My significant issue is one that comes up again and again with news photography: Is the photograph representative or is it exploitative? Neither adjective is perfectly apt, but they provide as precise a description as I can come up with of the dichotomy. It goes like this:

Bill Clinton is giving the State of the Union Address. There are hundreds of different photographs from which to choose. Do you pick the one that makes him look the most handsome, the most foolish, the one when he was just beginning his speech or the one when he was winding down? Or do you pick a photo for some other reason?

The quick answer is that you select the one (or ones) that best capture key moments. But even then, there are choices and debates about this image being the best and that expression or perspective being unnecessarily unflattering. This agonizing occurs hundreds and hundreds of times in a month of news coverage. Take my word for it.
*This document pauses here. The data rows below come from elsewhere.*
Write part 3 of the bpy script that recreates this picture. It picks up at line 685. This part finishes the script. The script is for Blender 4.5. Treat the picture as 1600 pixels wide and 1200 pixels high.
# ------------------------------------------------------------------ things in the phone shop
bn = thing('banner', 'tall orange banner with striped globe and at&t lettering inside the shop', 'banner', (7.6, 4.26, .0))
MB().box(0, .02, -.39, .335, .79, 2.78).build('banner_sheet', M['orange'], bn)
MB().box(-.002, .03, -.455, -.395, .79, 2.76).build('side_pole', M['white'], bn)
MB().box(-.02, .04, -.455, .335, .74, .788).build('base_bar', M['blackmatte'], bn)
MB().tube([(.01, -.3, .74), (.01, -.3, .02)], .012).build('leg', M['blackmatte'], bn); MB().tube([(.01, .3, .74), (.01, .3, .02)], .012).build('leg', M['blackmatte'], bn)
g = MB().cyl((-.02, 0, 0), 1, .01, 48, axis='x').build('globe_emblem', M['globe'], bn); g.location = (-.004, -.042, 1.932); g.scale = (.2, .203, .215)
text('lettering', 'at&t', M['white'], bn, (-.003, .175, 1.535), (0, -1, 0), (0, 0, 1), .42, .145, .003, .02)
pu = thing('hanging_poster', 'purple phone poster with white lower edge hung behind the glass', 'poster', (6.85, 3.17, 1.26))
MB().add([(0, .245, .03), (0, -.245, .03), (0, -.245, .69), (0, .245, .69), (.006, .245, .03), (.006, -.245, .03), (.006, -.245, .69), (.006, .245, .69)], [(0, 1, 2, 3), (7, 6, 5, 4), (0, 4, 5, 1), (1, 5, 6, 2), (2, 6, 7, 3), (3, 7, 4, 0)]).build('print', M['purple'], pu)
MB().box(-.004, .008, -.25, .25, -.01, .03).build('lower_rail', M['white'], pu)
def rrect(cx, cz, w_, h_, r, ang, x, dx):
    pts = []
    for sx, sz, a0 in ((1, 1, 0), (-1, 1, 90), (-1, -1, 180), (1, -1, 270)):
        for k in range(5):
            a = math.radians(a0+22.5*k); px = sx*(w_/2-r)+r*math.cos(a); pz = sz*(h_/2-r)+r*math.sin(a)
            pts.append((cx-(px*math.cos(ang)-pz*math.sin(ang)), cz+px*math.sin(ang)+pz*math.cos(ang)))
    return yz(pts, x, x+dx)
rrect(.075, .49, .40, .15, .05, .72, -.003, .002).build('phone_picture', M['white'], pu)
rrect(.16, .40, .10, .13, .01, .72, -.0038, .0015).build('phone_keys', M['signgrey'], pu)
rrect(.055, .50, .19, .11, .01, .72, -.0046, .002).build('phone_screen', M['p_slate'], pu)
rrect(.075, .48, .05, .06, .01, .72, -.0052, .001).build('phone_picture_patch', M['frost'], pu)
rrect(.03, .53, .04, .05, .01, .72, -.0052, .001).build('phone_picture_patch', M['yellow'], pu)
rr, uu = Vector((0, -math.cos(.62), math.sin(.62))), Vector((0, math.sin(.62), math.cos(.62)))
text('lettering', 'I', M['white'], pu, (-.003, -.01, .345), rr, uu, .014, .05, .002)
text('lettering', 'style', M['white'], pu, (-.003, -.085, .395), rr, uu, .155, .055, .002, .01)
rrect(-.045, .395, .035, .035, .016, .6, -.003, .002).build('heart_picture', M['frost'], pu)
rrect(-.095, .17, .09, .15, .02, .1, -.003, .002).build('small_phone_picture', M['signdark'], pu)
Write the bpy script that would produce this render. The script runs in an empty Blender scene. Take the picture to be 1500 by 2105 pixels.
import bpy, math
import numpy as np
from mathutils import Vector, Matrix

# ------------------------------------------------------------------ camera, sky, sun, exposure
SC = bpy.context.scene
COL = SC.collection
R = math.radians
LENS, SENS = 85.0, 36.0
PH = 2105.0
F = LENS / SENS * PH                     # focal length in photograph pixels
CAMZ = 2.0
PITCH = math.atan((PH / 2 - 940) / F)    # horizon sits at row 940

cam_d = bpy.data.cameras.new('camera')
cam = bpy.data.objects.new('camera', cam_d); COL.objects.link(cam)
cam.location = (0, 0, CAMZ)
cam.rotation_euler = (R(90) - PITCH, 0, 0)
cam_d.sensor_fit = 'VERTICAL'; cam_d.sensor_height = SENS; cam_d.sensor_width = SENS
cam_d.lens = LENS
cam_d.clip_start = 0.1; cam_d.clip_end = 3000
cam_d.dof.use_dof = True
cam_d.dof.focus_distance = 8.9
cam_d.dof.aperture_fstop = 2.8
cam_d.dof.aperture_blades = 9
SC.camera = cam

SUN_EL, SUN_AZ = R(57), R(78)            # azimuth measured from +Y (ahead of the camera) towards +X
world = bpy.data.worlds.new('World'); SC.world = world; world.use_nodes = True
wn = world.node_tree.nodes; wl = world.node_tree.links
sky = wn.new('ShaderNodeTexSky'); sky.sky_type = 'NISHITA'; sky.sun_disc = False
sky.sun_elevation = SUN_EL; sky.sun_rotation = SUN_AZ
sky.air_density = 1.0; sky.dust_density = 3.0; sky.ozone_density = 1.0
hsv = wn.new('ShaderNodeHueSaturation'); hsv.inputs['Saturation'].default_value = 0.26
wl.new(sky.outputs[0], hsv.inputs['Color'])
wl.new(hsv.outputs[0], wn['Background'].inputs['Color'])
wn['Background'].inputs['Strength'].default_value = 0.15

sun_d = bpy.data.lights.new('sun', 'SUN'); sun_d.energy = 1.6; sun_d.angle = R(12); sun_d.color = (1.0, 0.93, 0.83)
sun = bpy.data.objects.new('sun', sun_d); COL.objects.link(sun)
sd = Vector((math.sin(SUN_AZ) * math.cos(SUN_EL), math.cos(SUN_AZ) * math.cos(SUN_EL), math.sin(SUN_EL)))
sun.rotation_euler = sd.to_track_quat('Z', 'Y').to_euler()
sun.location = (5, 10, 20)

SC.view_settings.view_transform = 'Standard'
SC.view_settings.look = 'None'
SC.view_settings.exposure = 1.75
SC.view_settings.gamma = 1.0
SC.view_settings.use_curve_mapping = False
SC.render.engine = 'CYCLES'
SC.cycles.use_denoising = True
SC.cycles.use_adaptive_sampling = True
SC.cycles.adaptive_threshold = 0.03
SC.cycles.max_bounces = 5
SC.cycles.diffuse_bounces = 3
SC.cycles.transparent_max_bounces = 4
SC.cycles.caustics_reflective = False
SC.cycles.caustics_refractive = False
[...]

In this particular case, I think the needle is a bit on the exploitative side of the dial, but barely. The image is a wonderful one, for all the reasons outlined. But, as the mail and this column also illustrate, the photograph requires a certain amount of explaining, perhaps too much.

For that reason I think I'd give the nod to O'Neill's other shot of the brothers urging their sister to push harder and bounce them off the curb one more time. It would not quiet all the critics, particularly those who want to make an issue about unsupervised play or offer thinly disguised commentary about black urban life. But it would have been much less likely to have been misunderstood.